Given data
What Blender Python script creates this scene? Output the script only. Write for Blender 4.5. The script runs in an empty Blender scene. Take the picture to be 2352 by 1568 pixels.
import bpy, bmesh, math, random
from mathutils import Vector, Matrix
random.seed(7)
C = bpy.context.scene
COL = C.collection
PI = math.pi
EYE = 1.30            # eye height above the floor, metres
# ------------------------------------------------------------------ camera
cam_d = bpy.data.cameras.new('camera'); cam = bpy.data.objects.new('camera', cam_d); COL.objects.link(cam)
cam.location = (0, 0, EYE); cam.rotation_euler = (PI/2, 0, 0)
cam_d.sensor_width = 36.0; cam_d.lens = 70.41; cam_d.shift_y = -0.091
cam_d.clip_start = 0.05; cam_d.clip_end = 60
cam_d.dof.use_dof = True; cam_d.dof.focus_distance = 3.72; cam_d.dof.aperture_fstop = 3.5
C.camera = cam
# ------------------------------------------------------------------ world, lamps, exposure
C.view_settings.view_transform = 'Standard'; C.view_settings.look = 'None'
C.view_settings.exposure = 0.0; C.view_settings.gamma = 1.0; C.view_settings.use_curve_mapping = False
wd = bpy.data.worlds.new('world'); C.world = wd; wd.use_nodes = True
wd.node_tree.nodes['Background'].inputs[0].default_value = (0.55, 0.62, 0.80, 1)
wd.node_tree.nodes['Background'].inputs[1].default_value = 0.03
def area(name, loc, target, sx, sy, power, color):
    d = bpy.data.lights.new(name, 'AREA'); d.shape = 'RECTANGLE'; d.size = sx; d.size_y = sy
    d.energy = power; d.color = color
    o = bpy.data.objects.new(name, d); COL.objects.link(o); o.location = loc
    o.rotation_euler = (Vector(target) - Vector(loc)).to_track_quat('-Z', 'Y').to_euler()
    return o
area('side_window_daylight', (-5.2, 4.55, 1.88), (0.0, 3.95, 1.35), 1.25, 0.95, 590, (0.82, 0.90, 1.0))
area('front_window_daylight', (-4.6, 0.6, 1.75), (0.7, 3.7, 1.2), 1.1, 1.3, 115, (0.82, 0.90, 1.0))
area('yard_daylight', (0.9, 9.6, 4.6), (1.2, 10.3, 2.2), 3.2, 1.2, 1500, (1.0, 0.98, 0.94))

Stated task
Extract the data in full. Keep it word for word.

Answer below
What Blender Python script creates this scene? Output the script only. Write for Blender 4.5. The script runs in an empty Blender scene. Take the picture to be 2352 by 1568 pixels.
import bpy, bmesh, math, random
from mathutils import Vector, Matrix
random.seed(7)
C = bpy.context.scene
COL = C.collection
PI = math.pi
EYE = 1.30            # eye height above the floor, metres
# ------------------------------------------------------------------ camera
cam_d = bpy.data.cameras.new('camera'); cam = bpy.data.objects.new('camera', cam_d); COL.objects.link(cam)
cam.location = (0, 0, EYE); cam.rotation_euler = (PI/2, 0, 0)
cam_d.sensor_width = 36.0; cam_d.lens = 70.41; cam_d.shift_y = -0.091
cam_d.clip_start = 0.05; cam_d.clip_end = 60
cam_d.dof.use_dof = True; cam_d.dof.focus_distance = 3.72; cam_d.dof.aperture_fstop = 3.5
C.camera = cam
# ------------------------------------------------------------------ world, lamps, exposure
C.view_settings.view_transform = 'Standard'; C.view_settings.look = 'None'
C.view_settings.exposure = 0.0; C.view_settings.gamma = 1.0; C.view_settings.use_curve_mapping = False
wd = bpy.data.worlds.new('world'); C.world = wd; wd.use_nodes = True
wd.node_tree.nodes['Background'].inputs[0].default_value = (0.55, 0.62, 0.80, 1)
wd.node_tree.nodes['Background'].inputs[1].default_value = 0.03
def area(name, loc, target, sx, sy, power, color):
    d = bpy.data.lights.new(name, 'AREA'); d.shape = 'RECTANGLE'; d.size = sx; d.size_y = sy
    d.energy = power; d.color = color
    o = bpy.data.objects.new(name, d); COL.objects.link(o); o.location = loc
    o.rotation_euler = (Vector(target) - Vector(loc)).to_track_quat('-Z', 'Y').to_euler()
    return o
area('side_window_daylight', (-5.2, 4.55, 1.88), (0.0, 3.95, 1.35), 1.25, 0.95, 590, (0.82, 0.90, 1.0))
area('front_window_daylight', (-4.6, 0.6, 1.75), (0.7, 3.7, 1.2), 1.1, 1.3, 115, (0.82, 0.90, 1.0))
area('yard_daylight', (0.9, 9.6, 4.6), (1.2, 10.3, 2.2), 3.2, 1.2, 1500, (1.0, 0.98, 0.94))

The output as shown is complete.